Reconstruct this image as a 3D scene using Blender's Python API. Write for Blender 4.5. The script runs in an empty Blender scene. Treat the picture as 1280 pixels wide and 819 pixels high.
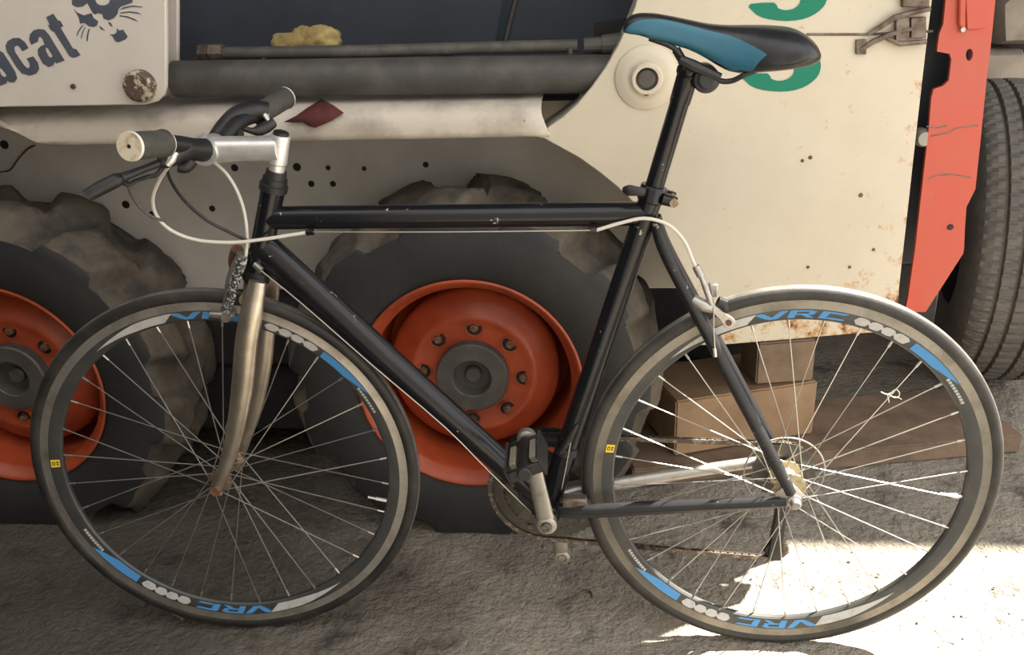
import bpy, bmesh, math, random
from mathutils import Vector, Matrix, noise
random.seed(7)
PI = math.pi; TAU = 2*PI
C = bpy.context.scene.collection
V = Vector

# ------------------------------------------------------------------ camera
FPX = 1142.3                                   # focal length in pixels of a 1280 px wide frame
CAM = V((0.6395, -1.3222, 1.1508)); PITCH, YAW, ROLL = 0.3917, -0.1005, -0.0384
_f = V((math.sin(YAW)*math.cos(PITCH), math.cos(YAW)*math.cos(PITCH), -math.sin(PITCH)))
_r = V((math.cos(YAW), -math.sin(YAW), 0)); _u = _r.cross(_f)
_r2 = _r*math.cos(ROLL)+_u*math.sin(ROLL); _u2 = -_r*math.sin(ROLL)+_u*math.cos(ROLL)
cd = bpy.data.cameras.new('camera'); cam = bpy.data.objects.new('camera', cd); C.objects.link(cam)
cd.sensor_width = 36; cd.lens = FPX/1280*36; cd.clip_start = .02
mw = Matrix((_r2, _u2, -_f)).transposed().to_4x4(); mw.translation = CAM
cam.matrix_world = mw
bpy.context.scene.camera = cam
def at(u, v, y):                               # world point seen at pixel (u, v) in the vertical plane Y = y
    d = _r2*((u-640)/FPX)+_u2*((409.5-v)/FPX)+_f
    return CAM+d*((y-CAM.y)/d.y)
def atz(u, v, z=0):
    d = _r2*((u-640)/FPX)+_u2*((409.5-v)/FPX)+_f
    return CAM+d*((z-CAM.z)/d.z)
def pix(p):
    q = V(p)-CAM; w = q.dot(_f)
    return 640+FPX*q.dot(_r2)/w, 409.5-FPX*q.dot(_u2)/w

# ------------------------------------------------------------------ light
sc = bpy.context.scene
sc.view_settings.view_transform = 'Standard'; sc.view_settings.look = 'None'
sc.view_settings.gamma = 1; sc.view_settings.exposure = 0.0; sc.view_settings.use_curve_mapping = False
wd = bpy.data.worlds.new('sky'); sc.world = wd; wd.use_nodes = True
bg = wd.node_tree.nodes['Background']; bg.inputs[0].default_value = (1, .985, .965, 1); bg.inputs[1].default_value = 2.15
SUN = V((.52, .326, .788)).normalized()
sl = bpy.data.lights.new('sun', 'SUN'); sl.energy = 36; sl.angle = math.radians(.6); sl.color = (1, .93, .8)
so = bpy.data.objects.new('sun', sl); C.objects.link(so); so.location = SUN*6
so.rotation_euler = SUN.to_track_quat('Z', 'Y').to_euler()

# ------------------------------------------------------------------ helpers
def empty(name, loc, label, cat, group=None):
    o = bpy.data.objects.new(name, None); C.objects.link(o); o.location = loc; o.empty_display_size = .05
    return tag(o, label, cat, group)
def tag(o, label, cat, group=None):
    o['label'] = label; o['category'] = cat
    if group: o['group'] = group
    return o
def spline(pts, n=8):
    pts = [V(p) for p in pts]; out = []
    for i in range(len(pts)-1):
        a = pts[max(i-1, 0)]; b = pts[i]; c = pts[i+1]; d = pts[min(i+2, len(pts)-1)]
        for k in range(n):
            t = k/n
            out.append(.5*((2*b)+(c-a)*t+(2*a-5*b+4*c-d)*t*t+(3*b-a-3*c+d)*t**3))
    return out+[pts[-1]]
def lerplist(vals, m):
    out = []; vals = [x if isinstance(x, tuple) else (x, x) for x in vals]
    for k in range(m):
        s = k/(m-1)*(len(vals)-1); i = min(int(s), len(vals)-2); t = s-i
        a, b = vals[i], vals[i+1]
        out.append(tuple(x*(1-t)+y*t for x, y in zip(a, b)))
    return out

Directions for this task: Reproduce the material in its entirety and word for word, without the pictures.

Exercise response:
Reconstruct this image as a 3D scene using Blender's Python API. Write for Blender 4.5. The script runs in an empty Blender scene. Treat the picture as 1280 pixels wide and 819 pixels high.
import bpy, bmesh, math, random
from mathutils import Vector, Matrix, noise
random.seed(7)
PI = math.pi; TAU = 2*PI
C = bpy.context.scene.collection
V = Vector

# ------------------------------------------------------------------ camera
FPX = 1142.3                                   # focal length in pixels of a 1280 px wide frame
CAM = V((0.6395, -1.3222, 1.1508)); PITCH, YAW, ROLL = 0.3917, -0.1005, -0.0384
_f = V((math.sin(YAW)*math.cos(PITCH), math.cos(YAW)*math.cos(PITCH), -math.sin(PITCH)))
_r = V((math.cos(YAW), -math.sin(YAW), 0)); _u = _r.cross(_f)
_r2 = _r*math.cos(ROLL)+_u*math.sin(ROLL); _u2 = -_r*math.sin(ROLL)+_u*math.cos(ROLL)
cd = bpy.data.cameras.new('camera'); cam = bpy.data.objects.new('camera', cd); C.objects.link(cam)
cd.sensor_width = 36; cd.lens = FPX/1280*36; cd.clip_start = .02
mw = Matrix((_r2, _u2, -_f)).transposed().to_4x4(); mw.translation = CAM
cam.matrix_world = mw
bpy.context.scene.camera = cam
def at(u, v, y):                               # world point seen at pixel (u, v) in the vertical plane Y = y
    d = _r2*((u-640)/FPX)+_u2*((409.5-v)/FPX)+_f
    return CAM+d*((y-CAM.y)/d.y)
def atz(u, v, z=0):
    d = _r2*((u-640)/FPX)+_u2*((409.5-v)/FPX)+_f
    return CAM+d*((z-CAM.z)/d.z)
def pix(p):
    q = V(p)-CAM; w = q.dot(_f)
    return 640+FPX*q.dot(_r2)/w, 409.5-FPX*q.dot(_u2)/w

# ------------------------------------------------------------------ light
sc = bpy.context.scene
sc.view_settings.view_transform = 'Standard'; sc.view_settings.look = 'None'
sc.view_settings.gamma = 1; sc.view_settings.exposure = 0.0; sc.view_settings.use_curve_mapping = False
wd = bpy.data.worlds.new('sky'); sc.world = wd; wd.use_nodes = True
bg = wd.node_tree.nodes['Background']; bg.inputs[0].default_value = (1, .985, .965, 1); bg.inputs[1].default_value = 2.15
SUN = V((.52, .326, .788)).normalized()
sl = bpy.data.lights.new('sun', 'SUN'); sl.energy = 36; sl.angle = math.radians(.6); sl.color = (1, .93, .8)
so = bpy.data.objects.new('sun', sl); C.objects.link(so); so.location = SUN*6
so.rotation_euler = SUN.to_track_quat('Z', 'Y').to_euler()

# ------------------------------------------------------------------ helpers
def empty(name, loc, label, cat, group=None):
    o = bpy.data.objects.new(name, None); C.objects.link(o); o.location = loc; o.empty_display_size = .05
    return tag(o, label, cat, group)
def tag(o, label, cat, group=None):
    o['label'] = label; o['category'] = cat
    if group: o['group'] = group
    return o
def spline(pts, n=8):
    pts = [V(p) for p in pts]; out = []
    for i in range(len(pts)-1):
        a = pts[max(i-1, 0)]; b = pts[i]; c = pts[i+1]; d = pts[min(i+2, len(pts)-1)]
        for k in range(n):
            t = k/n
            out.append(.5*((2*b)+(c-a)*t+(2*a-5*b+4*c-d)*t*t+(3*b-a-3*c+d)*t**3))
    return out+[pts[-1]]
def lerplist(vals, m):
    out = []; vals = [x if isinstance(x, tuple) else (x, x) for x in vals]
    for k in range(m):
        s = k/(m-1)*(len(vals)-1); i = min(int(s), len(vals)-2); t = s-i
        a, b = vals[i], vals[i+1]
        out.append(tuple(x*(1-t)+y*t for x, y in zip(a, b)))
    return out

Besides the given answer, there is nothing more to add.